Question

Calculate the Definite Integral

Answer 1

\[\int\limits_{0}^{2}\frac{ 1 }{ u }- \frac{ 1 }{ u^5 } \]

Answer 2

@surjithayer can you help me out with this one?

Answer 3

do you know how to find an antiderivative?

Answer 4

Yes

Answer 5

what is the antiderivative for this problem?

Answer 6

1/u = ln(x) + C
1/u^5 = -1/4x^4 + C

Answer 7

\[[\ln(2) - \frac{ 1 }{ 4x^4 }] - [\ln(0) - \frac{ 1 }{ 4(0)^4 }\]

Answer 8

thats ment to be 4(2)^4 on the first part

Answer 9

you need to write it as a limit since this is an improper integral

Answer 10

\[\Large\int\limits_{0}^{2}\left(\frac{ 1 }{ u }- \frac{ 1 }{ u^5 }\right)du\]
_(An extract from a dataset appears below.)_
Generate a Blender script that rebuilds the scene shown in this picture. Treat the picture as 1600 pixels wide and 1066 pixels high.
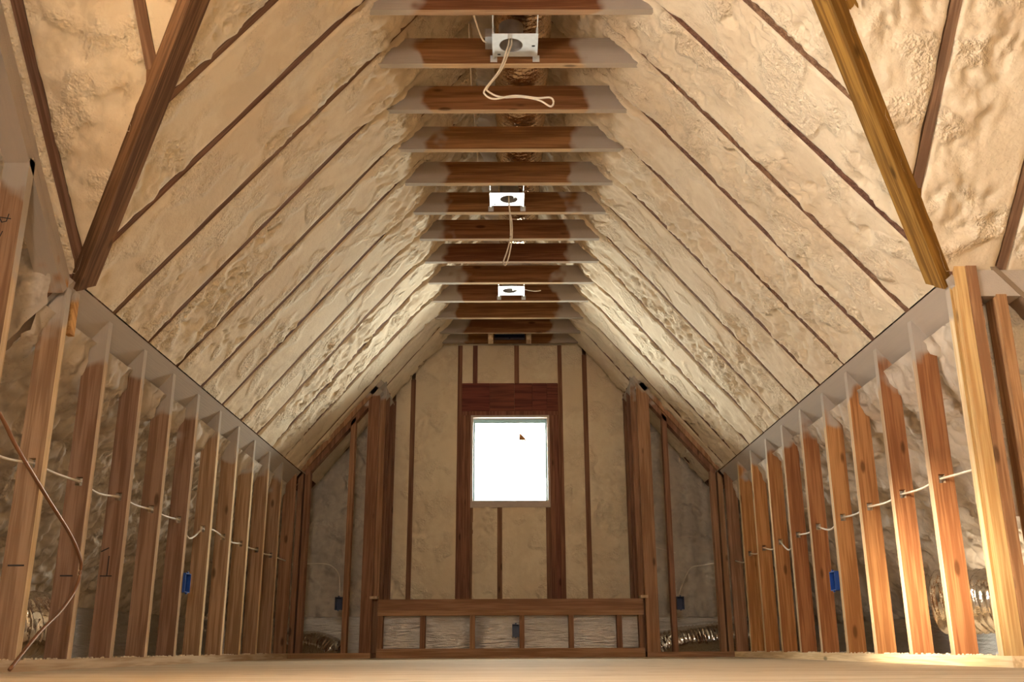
import bpy, bmesh, math, random
from mathutils import Vector, Matrix, noise
R = random.Random(7)
for o in list(bpy.data.objects): bpy.data.objects.remove(o)
S = bpy.context.scene
C = S.collection

# ------------------------------------------------------------------ camera
F, PITCH, ROLL, YAW, HC = 1521.52, 0.305279, -0.004432, 0.003581, 0.07147
cam = bpy.data.objects.new('camera', bpy.data.cameras.new('camera')); C.objects.link(cam)
cam.data.sensor_width = 36.0; cam.data.lens = F * 36.0 / 1600.0
cam.data.clip_start = 0.02; cam.data.clip_end = 200
cy, sy, cp, sp, cr, sr = math.cos(YAW), math.sin(YAW), math.cos(PITCH), math.sin(PITCH), math.cos(ROLL), math.sin(ROLL)
x0 = Vector((cy, -sy, 0)); fwd = Vector((cp * sy, cp * cy, sp)); up0 = Vector((-sp * sy, -sp * cy, cp))
rt = x0 * cr + up0 * sr; up = up0 * cr - x0 * sr
cam.matrix_world = Matrix(((rt.x, up.x, -fwd.x, 0), (rt.y, up.y, -fwd.y, 0), (rt.z, up.z, -fwd.z, HC), (0, 0, 0, 1)))
S.camera = cam

# ------------------------------------------------------------------ world, sun, daylight portals, exposure
W = bpy.data.worlds.new('world'); S.world = W; W.use_nodes = True
bg = W.node_tree.nodes['Background']; bg.inputs['Color'].default_value = (1.0, 0.95, 0.875, 1); bg.inputs['Strength'].default_value = 52.0
sun = bpy.data.objects.new('sun', bpy.data.lights.new('sun', 'SUN')); C.objects.link(sun)
sun.data.energy = 17.0; sun.data.angle = math.radians(7); sun.data.color = (1.0, 0.84, 0.62)
sun.rotation_euler = Vector((3.67, 2.75, -.98)).to_track_quat('-Z', 'Y').to_euler()
def portal(loc, d, sx, sy_):
    l = bpy.data.lights.new('opening_daylight', 'AREA'); l.shape = 'RECTANGLE'; l.size = sx; l.size_y = sy_
    l.cycles.is_portal = True
    o = bpy.data.objects.new('opening_daylight', l); C.objects.link(o); o.location = loc
    o.rotation_euler = Vector(d).to_track_quat('-Z', 'Z').to_euler()
portal((0.008, 8.60, 1.645), (0, -1, 0), .66, .74)
portal((0, -2.08, 1.55), (0, 1, 0), .5, .5)  # unseen rear opening, added to brighten surfaces that face the camera
portal((-2.02, 1.50, 1.26), (1, 0, 0), 1.3, .56)
S.view_settings.view_transform = 'Standard'; S.view_settings.look = 'None'
S.view_settings.gamma = 1.0; S.view_settings.use_curve_mapping = False
S.view_settings.exposure = 0.66

# ------------------------------------------------------------------ dimensions
XL, XR = -1.674, 1.695            # room faces of the knee walls
SL = 1.19                         # main roof slope
def roof_l(x): return 2.67 + SL * (x + .63)
def roof_r(x): return 2.67 - SL * (x - .65)
SD = .93                          # cross gable slope
def dorm(y): return 1.445 + SD * (3.47 - y)
SP = .4064                        # 16 inch centres
T, D = .038, .089                 # two by four

# ------------------------------------------------------------------ node helpers and materials
def new_mat(name):
    m = bpy.data.materials.new(name); m.use_nodes = True
    nt = m.node_tree; b = nt.nodes['Principled BSDF']
    return m, nt, b
def nd(nt, kind, **k):
    n = nt.nodes.new(kind)
    for a, v in k.items():
        if a in n.inputs.keys(): n.inputs[a].default_value = v
        else: setattr(n, a, v)
    return n
def math_n(nt, op, a, b=None, c=None, clamp=False):
    n = nt.nodes.new('ShaderNodeMath'); n.operation = op; n.use_clamp = clamp
    for i, v in enumerate((a, b, c)):
        if v is None: continue
        if isinstance(v, (int, float)): n.inputs[i].default_value = v
        else: nt.links.new(v, n.inputs[i])
    return n.outputs[0]
def mix_c(nt, f, a, b):
    n = nt.nodes.new('ShaderNodeMix'); n.data_type = 'RGBA'
    for i, v in ((0, f), (6, a), (7, b)):
        if isinstance(v, (int, float)): n.inputs[i].default_value = v
        elif isinstance(v, tuple): n.inputs[i].default_value = (*v, 1)
        else: nt.links.new(v, n.inputs[i])
    return n.outputs[2]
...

\[\Large\lim_{t\to0^{+}}\int\limits_{t}^{2}\left(\frac{ 1 }{ u }- \frac{ 1 }{ u^5 }\right)du\]

Answer 11

@zarkon Sorry I had to leave, so I just do the same thing but, put t in instead of 0 ?

Answer 12

your integrand is not defined at 0 so you need to take the limit.